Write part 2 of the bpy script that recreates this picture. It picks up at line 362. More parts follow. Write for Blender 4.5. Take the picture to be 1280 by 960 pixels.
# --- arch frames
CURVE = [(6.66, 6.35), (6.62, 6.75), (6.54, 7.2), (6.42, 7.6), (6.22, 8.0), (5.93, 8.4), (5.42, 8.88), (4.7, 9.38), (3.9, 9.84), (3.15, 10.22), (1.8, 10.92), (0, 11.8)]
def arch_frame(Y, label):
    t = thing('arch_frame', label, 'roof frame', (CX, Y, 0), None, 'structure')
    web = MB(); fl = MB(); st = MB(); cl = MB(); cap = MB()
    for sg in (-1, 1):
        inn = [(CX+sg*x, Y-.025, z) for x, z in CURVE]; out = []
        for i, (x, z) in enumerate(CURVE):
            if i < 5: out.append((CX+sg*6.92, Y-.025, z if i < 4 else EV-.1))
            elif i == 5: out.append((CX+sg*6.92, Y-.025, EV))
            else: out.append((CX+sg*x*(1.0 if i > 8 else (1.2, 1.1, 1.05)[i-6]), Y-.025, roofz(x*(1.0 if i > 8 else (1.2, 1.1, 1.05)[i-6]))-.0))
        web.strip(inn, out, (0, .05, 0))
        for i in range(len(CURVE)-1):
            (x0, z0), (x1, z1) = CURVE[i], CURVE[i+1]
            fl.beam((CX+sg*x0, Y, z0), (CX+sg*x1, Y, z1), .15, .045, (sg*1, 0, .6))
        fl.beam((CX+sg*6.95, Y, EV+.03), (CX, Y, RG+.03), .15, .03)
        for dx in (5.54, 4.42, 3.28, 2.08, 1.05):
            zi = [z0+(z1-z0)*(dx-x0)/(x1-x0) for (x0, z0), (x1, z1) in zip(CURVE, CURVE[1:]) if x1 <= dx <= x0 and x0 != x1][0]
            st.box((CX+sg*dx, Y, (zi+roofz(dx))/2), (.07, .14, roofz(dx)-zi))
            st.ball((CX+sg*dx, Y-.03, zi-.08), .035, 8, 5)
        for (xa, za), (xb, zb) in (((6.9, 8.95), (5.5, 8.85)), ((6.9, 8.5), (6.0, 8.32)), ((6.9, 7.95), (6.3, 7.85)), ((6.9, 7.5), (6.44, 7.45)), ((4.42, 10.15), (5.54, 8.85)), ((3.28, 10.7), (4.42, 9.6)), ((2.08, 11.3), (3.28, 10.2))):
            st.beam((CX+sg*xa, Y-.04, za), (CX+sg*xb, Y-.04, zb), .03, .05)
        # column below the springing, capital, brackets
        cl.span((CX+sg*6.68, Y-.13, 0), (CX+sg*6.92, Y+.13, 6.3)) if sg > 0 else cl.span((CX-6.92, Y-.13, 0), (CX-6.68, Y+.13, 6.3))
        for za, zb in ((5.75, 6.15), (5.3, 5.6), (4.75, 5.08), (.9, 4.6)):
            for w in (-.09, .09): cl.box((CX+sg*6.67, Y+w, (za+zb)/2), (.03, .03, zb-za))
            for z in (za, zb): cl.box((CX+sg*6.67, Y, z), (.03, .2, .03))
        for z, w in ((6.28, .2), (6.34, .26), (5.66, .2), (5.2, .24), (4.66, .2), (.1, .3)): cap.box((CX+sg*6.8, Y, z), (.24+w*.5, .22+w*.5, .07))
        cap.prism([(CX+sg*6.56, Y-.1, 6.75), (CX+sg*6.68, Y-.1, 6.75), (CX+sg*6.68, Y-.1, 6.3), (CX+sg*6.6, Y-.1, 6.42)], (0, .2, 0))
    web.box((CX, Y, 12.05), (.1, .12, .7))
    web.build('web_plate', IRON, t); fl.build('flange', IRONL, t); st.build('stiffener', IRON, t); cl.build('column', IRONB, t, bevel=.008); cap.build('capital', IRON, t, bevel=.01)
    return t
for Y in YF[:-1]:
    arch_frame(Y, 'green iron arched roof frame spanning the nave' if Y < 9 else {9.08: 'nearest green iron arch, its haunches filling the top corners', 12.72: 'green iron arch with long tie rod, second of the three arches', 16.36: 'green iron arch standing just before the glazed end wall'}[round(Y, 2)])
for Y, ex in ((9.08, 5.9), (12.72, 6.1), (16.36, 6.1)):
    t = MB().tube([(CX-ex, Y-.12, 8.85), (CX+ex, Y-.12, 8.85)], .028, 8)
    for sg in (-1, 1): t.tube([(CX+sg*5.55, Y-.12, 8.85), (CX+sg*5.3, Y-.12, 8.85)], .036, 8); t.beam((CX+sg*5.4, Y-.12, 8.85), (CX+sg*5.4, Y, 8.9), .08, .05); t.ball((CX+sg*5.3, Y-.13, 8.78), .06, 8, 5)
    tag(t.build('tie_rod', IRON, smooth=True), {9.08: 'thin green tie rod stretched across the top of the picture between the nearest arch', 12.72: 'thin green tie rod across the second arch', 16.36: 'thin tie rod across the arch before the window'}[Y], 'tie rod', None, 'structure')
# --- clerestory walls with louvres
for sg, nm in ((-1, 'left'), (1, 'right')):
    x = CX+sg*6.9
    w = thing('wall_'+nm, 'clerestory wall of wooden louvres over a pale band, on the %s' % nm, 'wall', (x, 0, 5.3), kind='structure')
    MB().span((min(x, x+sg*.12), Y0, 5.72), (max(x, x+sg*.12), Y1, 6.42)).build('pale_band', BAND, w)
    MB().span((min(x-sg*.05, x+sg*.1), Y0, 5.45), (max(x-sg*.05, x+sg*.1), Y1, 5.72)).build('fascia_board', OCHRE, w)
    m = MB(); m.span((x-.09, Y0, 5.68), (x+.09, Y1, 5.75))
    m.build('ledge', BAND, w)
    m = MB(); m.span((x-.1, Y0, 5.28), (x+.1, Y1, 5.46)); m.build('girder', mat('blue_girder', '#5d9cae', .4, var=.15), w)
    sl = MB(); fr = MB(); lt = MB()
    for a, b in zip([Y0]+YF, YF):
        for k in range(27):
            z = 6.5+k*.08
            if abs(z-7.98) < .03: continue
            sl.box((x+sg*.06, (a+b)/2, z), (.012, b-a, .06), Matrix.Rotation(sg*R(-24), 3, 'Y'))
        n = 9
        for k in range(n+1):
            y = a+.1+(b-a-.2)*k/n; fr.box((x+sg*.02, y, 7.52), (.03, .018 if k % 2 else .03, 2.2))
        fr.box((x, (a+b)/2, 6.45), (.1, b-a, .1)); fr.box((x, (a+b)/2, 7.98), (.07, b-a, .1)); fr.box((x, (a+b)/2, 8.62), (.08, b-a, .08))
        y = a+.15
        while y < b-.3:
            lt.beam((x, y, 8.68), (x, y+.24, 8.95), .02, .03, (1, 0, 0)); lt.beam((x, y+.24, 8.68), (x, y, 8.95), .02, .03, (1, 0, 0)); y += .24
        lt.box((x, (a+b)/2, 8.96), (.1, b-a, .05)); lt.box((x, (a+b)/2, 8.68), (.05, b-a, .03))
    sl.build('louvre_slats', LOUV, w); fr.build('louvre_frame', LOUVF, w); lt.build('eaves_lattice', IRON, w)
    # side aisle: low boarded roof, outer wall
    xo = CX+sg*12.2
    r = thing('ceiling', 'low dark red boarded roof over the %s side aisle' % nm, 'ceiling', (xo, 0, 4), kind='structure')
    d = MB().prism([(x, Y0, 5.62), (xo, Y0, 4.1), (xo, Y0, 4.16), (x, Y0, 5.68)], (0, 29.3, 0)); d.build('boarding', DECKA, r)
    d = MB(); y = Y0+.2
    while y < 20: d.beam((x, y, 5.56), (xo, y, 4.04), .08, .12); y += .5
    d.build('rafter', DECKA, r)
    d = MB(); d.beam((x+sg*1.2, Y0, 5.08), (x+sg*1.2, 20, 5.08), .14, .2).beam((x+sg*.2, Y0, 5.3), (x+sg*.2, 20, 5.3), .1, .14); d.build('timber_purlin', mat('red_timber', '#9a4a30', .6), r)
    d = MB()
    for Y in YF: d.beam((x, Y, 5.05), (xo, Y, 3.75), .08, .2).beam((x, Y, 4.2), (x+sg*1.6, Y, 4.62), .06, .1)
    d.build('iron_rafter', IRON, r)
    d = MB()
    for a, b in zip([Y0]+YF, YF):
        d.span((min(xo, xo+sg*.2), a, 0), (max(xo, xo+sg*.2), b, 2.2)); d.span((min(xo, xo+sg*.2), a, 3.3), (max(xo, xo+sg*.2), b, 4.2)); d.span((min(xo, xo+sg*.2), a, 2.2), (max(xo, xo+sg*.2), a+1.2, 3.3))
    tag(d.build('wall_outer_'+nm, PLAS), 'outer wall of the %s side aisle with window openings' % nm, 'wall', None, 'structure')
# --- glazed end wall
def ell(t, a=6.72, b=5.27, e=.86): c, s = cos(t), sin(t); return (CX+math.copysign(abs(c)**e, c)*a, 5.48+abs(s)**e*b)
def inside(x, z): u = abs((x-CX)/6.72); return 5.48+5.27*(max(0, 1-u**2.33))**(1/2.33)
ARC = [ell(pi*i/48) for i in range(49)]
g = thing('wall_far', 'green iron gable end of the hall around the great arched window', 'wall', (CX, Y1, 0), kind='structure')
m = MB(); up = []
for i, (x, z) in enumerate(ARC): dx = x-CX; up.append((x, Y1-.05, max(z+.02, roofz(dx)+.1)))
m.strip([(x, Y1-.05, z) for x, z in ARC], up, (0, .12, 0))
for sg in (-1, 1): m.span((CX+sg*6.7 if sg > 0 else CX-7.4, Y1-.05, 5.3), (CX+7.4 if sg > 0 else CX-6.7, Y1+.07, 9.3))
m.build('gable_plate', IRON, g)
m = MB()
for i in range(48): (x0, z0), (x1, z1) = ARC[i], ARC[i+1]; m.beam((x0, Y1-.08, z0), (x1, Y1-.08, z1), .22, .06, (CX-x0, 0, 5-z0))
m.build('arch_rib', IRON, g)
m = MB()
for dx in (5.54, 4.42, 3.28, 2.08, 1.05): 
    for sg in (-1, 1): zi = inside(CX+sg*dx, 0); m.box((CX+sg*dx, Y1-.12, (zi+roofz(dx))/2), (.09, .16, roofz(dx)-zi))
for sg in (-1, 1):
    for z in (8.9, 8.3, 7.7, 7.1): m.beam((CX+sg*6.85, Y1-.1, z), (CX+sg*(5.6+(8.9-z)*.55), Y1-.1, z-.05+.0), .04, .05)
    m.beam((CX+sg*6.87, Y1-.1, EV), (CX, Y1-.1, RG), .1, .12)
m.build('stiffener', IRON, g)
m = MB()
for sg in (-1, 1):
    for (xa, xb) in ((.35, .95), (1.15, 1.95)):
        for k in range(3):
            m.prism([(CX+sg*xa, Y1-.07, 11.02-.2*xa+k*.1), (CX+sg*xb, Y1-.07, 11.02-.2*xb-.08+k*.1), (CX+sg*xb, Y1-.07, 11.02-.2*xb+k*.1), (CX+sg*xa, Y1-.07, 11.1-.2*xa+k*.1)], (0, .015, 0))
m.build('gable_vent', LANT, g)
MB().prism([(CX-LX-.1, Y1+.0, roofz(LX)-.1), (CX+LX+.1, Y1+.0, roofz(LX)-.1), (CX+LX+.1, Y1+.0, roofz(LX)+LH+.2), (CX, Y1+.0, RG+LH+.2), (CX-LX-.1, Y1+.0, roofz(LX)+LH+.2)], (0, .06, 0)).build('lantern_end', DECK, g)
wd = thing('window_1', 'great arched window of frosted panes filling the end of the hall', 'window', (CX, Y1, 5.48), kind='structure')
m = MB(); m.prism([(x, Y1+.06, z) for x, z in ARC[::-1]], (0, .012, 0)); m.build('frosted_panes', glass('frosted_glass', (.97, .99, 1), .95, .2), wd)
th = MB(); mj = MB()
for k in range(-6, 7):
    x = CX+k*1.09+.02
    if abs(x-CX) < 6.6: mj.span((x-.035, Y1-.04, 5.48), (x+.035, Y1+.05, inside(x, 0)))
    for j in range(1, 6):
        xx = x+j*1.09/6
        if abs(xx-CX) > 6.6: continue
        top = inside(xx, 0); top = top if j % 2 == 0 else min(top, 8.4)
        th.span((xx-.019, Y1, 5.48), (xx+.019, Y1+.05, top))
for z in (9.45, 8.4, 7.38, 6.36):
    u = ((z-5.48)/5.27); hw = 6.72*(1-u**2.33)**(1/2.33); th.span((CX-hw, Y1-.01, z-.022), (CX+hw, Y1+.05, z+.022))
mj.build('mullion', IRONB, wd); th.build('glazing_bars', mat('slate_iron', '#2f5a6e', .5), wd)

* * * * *

Problem statement:
Locate all lines that include the word "picture" and copy them out.

Answer to the exercise:
Write part 2 of the bpy script that recreates this picture. It picks up at line 362. More parts follow. Write for Blender 4.5. Take the picture to be 1280 by 960 pixels.
    tag(t.build('tie_rod', IRON, smooth=True), {9.08: 'thin green tie rod stretched across the top of the picture between the nearest arch', 12.72: 'thin green tie rod across the second arch', 16.36: 'thin tie rod across the arch before the window'}[Y], 'tie rod', None, 'structure')